→ **Given exercise**
Pull each line containing "part" out of the data and copy it.

→ **Data provided**
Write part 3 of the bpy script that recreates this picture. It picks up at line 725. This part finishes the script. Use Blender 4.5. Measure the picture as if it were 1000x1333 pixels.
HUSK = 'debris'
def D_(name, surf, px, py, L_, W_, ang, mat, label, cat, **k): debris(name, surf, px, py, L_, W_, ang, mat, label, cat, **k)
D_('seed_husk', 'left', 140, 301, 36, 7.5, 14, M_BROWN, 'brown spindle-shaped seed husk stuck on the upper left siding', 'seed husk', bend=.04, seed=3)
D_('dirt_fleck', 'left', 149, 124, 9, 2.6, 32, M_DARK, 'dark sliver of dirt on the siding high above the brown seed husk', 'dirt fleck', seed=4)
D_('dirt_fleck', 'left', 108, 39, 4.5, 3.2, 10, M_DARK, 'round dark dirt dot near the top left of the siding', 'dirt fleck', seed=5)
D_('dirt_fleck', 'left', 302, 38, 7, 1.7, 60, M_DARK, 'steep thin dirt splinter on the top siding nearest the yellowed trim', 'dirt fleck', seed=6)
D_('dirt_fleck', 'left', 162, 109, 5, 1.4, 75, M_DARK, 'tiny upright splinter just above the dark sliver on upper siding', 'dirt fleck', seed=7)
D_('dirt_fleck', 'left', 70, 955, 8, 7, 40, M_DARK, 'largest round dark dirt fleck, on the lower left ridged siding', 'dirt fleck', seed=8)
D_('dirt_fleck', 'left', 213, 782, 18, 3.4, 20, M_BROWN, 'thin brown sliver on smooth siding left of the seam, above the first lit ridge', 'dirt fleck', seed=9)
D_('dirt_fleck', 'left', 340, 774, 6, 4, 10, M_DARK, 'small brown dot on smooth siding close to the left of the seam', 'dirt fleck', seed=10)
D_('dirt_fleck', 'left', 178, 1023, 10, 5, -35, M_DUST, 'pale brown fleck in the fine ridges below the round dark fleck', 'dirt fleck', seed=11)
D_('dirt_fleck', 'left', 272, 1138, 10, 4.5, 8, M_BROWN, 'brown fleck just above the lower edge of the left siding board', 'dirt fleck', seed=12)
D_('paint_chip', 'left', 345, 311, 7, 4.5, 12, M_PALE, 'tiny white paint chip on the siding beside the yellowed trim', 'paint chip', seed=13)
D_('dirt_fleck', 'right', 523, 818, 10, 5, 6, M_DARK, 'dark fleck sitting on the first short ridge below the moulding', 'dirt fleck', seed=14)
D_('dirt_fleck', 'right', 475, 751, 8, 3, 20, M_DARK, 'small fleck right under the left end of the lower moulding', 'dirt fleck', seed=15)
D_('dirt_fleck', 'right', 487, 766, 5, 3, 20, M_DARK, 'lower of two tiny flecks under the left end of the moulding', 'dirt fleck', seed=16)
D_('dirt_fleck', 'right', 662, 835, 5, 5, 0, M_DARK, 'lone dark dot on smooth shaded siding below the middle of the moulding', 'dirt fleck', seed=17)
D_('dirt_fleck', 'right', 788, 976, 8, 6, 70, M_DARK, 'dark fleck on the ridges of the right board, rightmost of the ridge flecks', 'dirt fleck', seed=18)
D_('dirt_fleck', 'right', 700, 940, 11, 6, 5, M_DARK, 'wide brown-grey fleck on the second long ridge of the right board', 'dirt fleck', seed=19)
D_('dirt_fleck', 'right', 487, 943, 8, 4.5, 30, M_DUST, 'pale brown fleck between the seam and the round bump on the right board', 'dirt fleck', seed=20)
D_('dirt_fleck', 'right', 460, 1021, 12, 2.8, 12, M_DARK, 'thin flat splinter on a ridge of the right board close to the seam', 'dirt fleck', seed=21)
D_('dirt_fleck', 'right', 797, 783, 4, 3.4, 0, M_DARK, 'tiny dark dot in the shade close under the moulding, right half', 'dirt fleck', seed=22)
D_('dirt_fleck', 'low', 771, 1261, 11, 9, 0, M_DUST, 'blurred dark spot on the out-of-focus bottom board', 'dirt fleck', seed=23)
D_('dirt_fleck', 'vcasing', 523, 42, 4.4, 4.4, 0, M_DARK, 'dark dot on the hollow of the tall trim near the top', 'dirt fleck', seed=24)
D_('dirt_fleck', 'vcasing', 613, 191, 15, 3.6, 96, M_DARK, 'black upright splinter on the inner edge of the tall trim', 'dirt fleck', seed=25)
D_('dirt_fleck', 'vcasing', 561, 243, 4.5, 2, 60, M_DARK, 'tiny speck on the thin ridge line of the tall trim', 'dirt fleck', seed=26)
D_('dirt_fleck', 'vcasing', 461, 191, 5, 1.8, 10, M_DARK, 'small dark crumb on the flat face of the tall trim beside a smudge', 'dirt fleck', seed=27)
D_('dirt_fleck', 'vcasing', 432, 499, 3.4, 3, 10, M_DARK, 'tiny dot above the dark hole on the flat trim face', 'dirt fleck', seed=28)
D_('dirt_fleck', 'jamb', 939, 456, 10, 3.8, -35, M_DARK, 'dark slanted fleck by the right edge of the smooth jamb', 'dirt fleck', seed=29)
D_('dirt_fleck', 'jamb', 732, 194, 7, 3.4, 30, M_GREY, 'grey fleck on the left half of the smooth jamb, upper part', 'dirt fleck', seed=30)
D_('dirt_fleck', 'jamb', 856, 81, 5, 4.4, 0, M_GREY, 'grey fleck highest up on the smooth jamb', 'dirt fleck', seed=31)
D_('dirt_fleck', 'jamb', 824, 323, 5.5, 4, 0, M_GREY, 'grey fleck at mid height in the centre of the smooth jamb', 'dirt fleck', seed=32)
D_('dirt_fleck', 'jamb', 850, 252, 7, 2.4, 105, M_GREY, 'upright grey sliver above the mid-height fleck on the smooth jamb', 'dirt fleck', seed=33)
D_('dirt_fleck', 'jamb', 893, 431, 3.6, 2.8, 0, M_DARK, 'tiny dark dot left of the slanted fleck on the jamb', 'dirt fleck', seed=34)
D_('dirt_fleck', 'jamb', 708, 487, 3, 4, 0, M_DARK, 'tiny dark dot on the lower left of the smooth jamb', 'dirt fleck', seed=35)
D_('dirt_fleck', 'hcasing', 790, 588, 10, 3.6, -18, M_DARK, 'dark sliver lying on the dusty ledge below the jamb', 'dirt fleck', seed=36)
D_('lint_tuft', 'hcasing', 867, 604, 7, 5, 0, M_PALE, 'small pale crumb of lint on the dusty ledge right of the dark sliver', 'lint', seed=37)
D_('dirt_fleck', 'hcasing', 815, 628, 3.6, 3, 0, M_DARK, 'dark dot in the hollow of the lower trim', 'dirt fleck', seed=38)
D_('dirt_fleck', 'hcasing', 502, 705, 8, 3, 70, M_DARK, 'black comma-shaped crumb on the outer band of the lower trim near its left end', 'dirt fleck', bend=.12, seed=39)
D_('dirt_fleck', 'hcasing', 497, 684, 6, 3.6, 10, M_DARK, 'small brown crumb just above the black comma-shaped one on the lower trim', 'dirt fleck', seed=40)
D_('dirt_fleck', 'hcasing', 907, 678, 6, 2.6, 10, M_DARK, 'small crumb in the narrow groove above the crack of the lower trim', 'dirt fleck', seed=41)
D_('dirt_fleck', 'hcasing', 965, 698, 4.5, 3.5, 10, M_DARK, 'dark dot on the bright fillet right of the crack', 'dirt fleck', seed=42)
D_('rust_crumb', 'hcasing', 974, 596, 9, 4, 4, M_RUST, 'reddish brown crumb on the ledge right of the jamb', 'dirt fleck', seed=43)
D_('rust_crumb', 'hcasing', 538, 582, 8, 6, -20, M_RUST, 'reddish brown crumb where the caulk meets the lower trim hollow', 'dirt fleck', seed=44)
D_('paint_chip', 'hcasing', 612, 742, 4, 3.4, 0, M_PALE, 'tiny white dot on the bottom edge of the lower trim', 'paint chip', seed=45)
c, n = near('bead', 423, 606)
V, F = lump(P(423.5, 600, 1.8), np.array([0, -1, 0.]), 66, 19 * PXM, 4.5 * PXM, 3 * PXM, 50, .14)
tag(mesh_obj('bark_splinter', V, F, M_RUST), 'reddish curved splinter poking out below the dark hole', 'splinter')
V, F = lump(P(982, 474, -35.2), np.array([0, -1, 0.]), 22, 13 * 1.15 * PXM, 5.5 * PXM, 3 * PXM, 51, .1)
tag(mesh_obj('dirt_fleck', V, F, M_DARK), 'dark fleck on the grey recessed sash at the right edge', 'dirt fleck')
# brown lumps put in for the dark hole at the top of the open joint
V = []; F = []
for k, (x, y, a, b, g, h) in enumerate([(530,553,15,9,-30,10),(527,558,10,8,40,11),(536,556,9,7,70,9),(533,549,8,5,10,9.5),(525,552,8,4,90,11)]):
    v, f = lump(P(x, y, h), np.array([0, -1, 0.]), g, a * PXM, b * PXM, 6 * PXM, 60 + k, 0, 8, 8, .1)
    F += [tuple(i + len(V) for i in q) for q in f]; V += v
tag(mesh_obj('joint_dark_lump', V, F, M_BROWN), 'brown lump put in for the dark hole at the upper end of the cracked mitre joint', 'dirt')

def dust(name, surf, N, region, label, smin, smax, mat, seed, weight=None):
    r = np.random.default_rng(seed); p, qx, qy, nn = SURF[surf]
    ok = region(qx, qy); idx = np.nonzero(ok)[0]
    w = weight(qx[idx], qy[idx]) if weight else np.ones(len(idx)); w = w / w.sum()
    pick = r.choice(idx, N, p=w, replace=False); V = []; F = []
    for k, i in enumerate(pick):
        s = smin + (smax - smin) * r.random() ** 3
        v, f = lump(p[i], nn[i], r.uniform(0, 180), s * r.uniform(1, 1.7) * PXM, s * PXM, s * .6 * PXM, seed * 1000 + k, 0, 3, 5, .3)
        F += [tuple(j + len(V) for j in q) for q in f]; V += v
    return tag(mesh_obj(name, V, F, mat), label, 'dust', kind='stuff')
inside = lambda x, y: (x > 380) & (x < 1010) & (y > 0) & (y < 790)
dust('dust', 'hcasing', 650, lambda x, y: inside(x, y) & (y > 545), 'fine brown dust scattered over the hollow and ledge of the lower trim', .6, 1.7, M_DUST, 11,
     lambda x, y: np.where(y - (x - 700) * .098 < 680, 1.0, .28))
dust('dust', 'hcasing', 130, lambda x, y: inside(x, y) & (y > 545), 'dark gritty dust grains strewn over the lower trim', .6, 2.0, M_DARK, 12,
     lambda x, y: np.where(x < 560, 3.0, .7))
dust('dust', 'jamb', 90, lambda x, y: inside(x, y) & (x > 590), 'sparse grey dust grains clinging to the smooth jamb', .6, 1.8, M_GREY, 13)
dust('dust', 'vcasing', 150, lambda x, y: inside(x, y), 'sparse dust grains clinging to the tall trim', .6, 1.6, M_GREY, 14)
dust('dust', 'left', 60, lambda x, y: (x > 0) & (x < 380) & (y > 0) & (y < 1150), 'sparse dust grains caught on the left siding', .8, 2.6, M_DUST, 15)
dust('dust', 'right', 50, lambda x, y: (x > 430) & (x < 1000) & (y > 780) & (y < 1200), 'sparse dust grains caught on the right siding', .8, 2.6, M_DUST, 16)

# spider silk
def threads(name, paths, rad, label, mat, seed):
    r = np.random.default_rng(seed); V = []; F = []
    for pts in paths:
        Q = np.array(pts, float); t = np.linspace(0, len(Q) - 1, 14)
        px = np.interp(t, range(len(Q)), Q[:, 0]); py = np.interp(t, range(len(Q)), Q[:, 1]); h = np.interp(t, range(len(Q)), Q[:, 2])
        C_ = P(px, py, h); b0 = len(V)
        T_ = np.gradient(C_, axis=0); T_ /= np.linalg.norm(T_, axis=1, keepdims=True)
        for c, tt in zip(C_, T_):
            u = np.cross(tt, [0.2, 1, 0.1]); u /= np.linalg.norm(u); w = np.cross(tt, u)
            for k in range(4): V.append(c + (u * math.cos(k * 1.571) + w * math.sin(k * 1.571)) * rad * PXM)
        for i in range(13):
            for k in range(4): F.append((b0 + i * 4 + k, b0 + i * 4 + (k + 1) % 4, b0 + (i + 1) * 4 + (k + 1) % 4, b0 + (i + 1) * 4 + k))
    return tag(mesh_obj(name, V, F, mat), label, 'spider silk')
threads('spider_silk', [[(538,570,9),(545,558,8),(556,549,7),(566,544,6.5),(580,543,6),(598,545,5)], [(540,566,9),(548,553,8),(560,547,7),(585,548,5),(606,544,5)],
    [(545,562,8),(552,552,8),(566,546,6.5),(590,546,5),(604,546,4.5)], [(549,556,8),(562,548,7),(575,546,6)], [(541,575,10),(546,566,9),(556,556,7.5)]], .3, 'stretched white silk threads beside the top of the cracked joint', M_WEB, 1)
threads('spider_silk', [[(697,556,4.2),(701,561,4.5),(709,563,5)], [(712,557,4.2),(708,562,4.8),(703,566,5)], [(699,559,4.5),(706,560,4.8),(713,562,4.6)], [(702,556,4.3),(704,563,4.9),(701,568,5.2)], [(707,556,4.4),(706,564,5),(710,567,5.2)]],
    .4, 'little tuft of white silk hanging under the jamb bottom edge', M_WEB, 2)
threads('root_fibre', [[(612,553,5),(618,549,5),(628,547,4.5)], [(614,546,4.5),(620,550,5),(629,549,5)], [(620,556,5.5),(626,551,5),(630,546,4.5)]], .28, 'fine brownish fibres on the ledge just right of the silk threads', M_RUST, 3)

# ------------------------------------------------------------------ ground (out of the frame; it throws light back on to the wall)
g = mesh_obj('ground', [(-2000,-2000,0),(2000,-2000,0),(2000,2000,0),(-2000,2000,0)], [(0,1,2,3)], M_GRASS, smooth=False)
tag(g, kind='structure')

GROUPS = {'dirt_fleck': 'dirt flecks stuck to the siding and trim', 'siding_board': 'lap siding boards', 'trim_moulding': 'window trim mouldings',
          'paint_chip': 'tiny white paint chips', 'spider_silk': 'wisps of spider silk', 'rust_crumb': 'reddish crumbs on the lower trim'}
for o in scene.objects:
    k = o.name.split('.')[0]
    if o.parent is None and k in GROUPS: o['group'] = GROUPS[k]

→ **Answer for this exercise**
Write part 3 of the bpy script that recreates this picture. It picks up at line 725. This part finishes the script. Use Blender 4.5. Measure the picture as if it were 1000x1333 pixels.
D_('dirt_fleck', 'jamb', 732, 194, 7, 3.4, 30, M_GREY, 'grey fleck on the left half of the smooth jamb, upper part', 'dirt fleck', seed=30)